Friday, February 18, 2011

Texas River Song

Piranha (1978)
directed by Joe Dante
rating: 3 out of 5 cravats
on DVD from the Squirrel Hill Library

Tubing down the Guadalupe as a kid, I used to worry about what was in the water. But it ran so clear that all one had to do was bring goggles or a snorkeling mask and see for himself. Piranha is an exercise in drive-through horror but also a love letter to Texas summers, directed by a guy from New Jersey. Taking the "all you can eat" approach favored by earlier New York transplant Jerry Jeff Walker, Dante fits every regional water sport he can find onto a thin band of Hill Country water: inner tubing; water skiing; swim races at camp; even rides on glass bottom boats with Ralph the Swimming Pig.

There are two shadow conspiracies at play, but the limestone cliffs of the Blanco, the Guadalupe, and the San Marcos rivers offer gentler entertainment than evil doctors moralizing about evil public officials. All the best jokes are shared between women, most of the time camp counselors and their wards. The counselors in particular embody the brash innocence that makes Roger Corman's protagonists heroes for the ages; when not throwing darts at Mr. Dumont's head, they offer encouragement and sage advice to the girls.

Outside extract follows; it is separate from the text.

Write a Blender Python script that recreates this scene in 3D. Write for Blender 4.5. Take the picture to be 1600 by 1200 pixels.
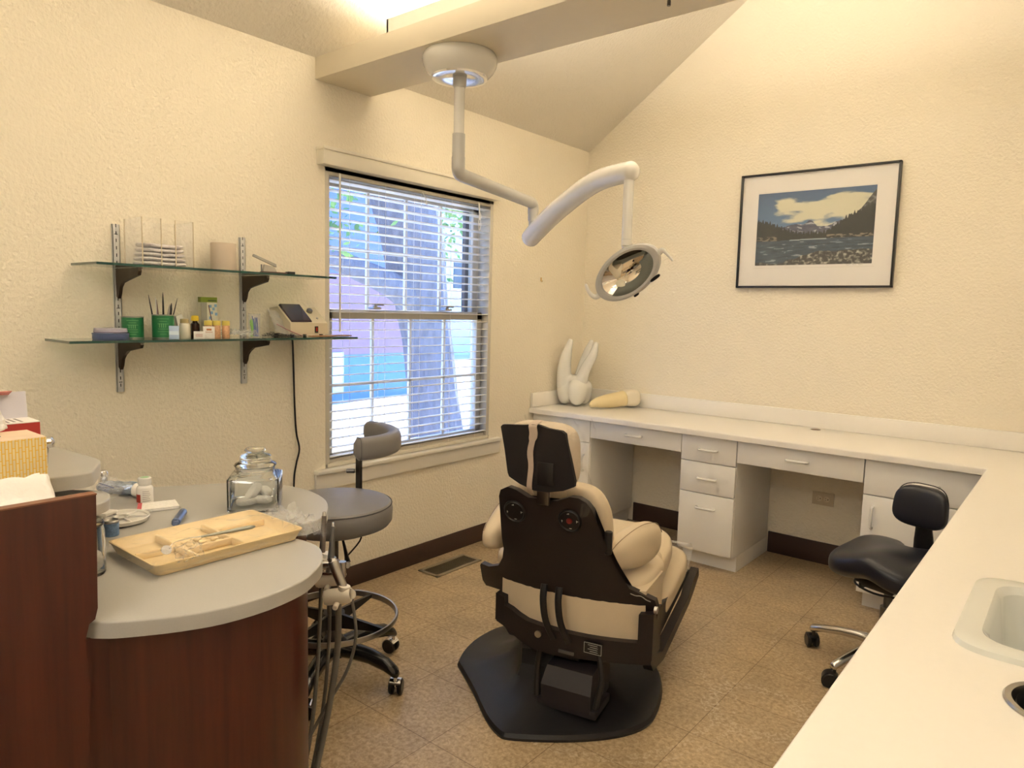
import bpy, bmesh, math, random
import numpy as np
from mathutils import Vector, Matrix, noise
random.seed(7)
for o in list(bpy.data.objects): bpy.data.objects.remove(o)
S = bpy.context.scene
COL = S.collection
# ------------------------------------------------------------------ camera
cam_d = bpy.data.cameras.new('camera'); cam = bpy.data.objects.new('camera', cam_d); COL.objects.link(cam)
RX = ((0.7744542, 0.6321362, 0.0249891), (0.0840279, -0.0636347, -0.9944295), (-0.6270247, 0.7722399, -0.1023993))
m = Matrix((RX[0], [-v for v in RX[1]], [-v for v in RX[2]])).transposed().to_4x4()
cam.matrix_world = Matrix.Translation((2.7493, -4.15905, 1.38654)) @ m
cam_d.sensor_width = 36; cam_d.lens = 1102.2956 / 1600 * 36; cam_d.clip_start = .02
S.camera = cam
# ------------------------------------------------------------------ world, sun, exposure
S.view_settings.view_transform = 'Standard'; S.view_settings.look = 'None'
S.view_settings.gamma = 1; S.view_settings.exposure = 0.38; S.view_settings.use_curve_mapping = False
w = bpy.data.worlds.new('sky'); S.world = w; w.use_nodes = True
wn = w.node_tree.nodes; bgn = wn['Background']
sky = wn.new('ShaderNodeTexSky'); sky.sky_type = 'HOSEK_WILKIE'; sky.turbidity = 3.0; sky.ground_albedo = .4
sky.sun_direction = Vector((-.35, .75, .6)).normalized()
tint = wn.new('ShaderNodeMix'); tint.data_type = 'RGBA'; tint.blend_type = 'MULTIPLY'; tint.inputs[0].default_value = 1; tint.inputs[7].default_value = (.80, .90, 1.2, 1)
w.node_tree.links.new(sky.outputs[0], tint.inputs[6]); w.node_tree.links.new(tint.outputs[2], bgn.inputs[0]); bgn.inputs[1].default_value = 28.0
def lamp(name, kind, loc, direction, energy, color, size=None, size_y=None):
    d = bpy.data.lights.new(name, kind); o = bpy.data.objects.new(name, d); COL.objects.link(o)
    d.energy = energy; d.color = color; o.location = loc
    o.rotation_euler = Vector(direction).to_track_quat('-Z', 'Y').to_euler()
    if kind == 'AREA':
        d.shape = 'RECTANGLE'; d.size = size; d.size_y = size_y
    return o
sun = lamp('sun', 'SUN', (-6, 6, 9), (.12, -.75, -.75), 22.0, (1, .93, .85)); sun.data.angle = .01
WARM = (1.0, .89, .73)
SOFT = (1.0, .96, .91)
# uplights lying on the beam in view, and the same fixtures on the second beam behind the camera
lamp('uplight_beam_left', 'AREA', (1.02, -2.03, 2.60), (0, 0, 1), 34, WARM, 1.15, .10)
lamp('uplight_beam_right', 'AREA', (2.35, -2.03, 2.60), (0, 0, 1), 34, WARM, 1.15, .10)
lamp('uplight_rear_beam', 'AREA', (1.6, -4.95, 2.60), (0, 0, 1), 21, SOFT, 2.6, .10)
lamp('downlight_rear_beam', 'AREA', (2.3, -4.95, 2.365), (.1, .5, -1), 13, SOFT, 1.1, .22)

# ------------------------------------------------------------------ materials
MATS = {}
def mat(name, col, rough=.5, metal=0., spec=.5, noise_amt=0., noise_scale=20., bump=0., bump_scale=200., coat=0., trans=0., ior=1.45, emis=0., stretch=None, alpha=1., sheen=0.):
    if name in MATS: return MATS[name]
    M = bpy.data.materials.new(name); M.use_nodes = True; MATS[name] = M
    nt = M.node_tree; N = nt.nodes; Lk = nt.links; b = N['Principled BSDF']
    c = tuple(col) + (1,)
    b.inputs['Base Color'].default_value = c; b.inputs['Roughness'].default_value = rough
    b.inputs['Metallic'].default_value = metal; b.inputs['Specular IOR Level'].default_value = spec
    b.inputs['Coat Weight'].default_value = coat; b.inputs['Coat Roughness'].default_value = .08
    b.inputs['Transmission Weight'].default_value = trans; b.inputs['IOR'].default_value = ior
    b.inputs['Sheen Weight'].default_value = sheen
    if emis: b.inputs['Emission Color'].default_value = c; b.inputs['Emission Strength'].default_value = emis
    tc = N.new('ShaderNodeTexCoord'); mp = N.new('ShaderNodeMapping'); Lk.new(tc.outputs['Object'], mp.inputs[0])
    if stretch: mp.inputs['Scale'].default_value = stretch
    if noise_amt or noise_amt == 0:
        n = N.new('ShaderNodeTexNoise'); n.inputs['Scale'].default_value = noise_scale; n.inputs['Detail'].default_value = 4
        Lk.new(mp.outputs[0], n.inputs['Vector'])
        amt = noise_amt if noise_amt else .02
        mx = N.new('ShaderNodeMix'); mx.data_type = 'RGBA'
        mx.inputs[6].default_value = tuple(v * (1 - amt) for v in col) + (1,)
        mx.inputs[7].default_value = tuple(min(1, v * (1 + amt)) for v in col) + (1,)
        Lk.new(n.outputs[0], mx.inputs[0]); Lk.new(mx.outputs[2], b.inputs['Base Color'])
    if bump:
        n2 = N.new('ShaderNodeTexNoise'); n2.inputs['Scale'].default_value = bump_scale; n2.inputs['Detail'].default_value = 3
        Lk.new(mp.outputs[0], n2.inputs['Vector'])
        bp = N.new('ShaderNodeBump'); bp.inputs['Strength'].default_value = bump; bp.inputs['Distance'].default_value = .01
        Lk.new(n2.outputs[0], bp.inputs['Height']); Lk.new(bp.outputs[0], b.inputs['Normal'])
    return M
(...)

The most absurd scene puts a man and a woman on a Huck Finn raft in the middle of the river, then lets the piranhas cut the ropes to pieces. It is a horror movie, after all, and Dante and Corman are good enough to save the feeding frenzy for the kids. The sound the piranhas - pronounced "piranyas" - make is an angry subterranean buzz that's almost comforting, like a kettle on a campfire. Shots of bones stripped clean dangling from the pants legs of unwary fishermen seem shocking at first, until you imagine the June day that they filmed it. Just one more take and then let's hit the river.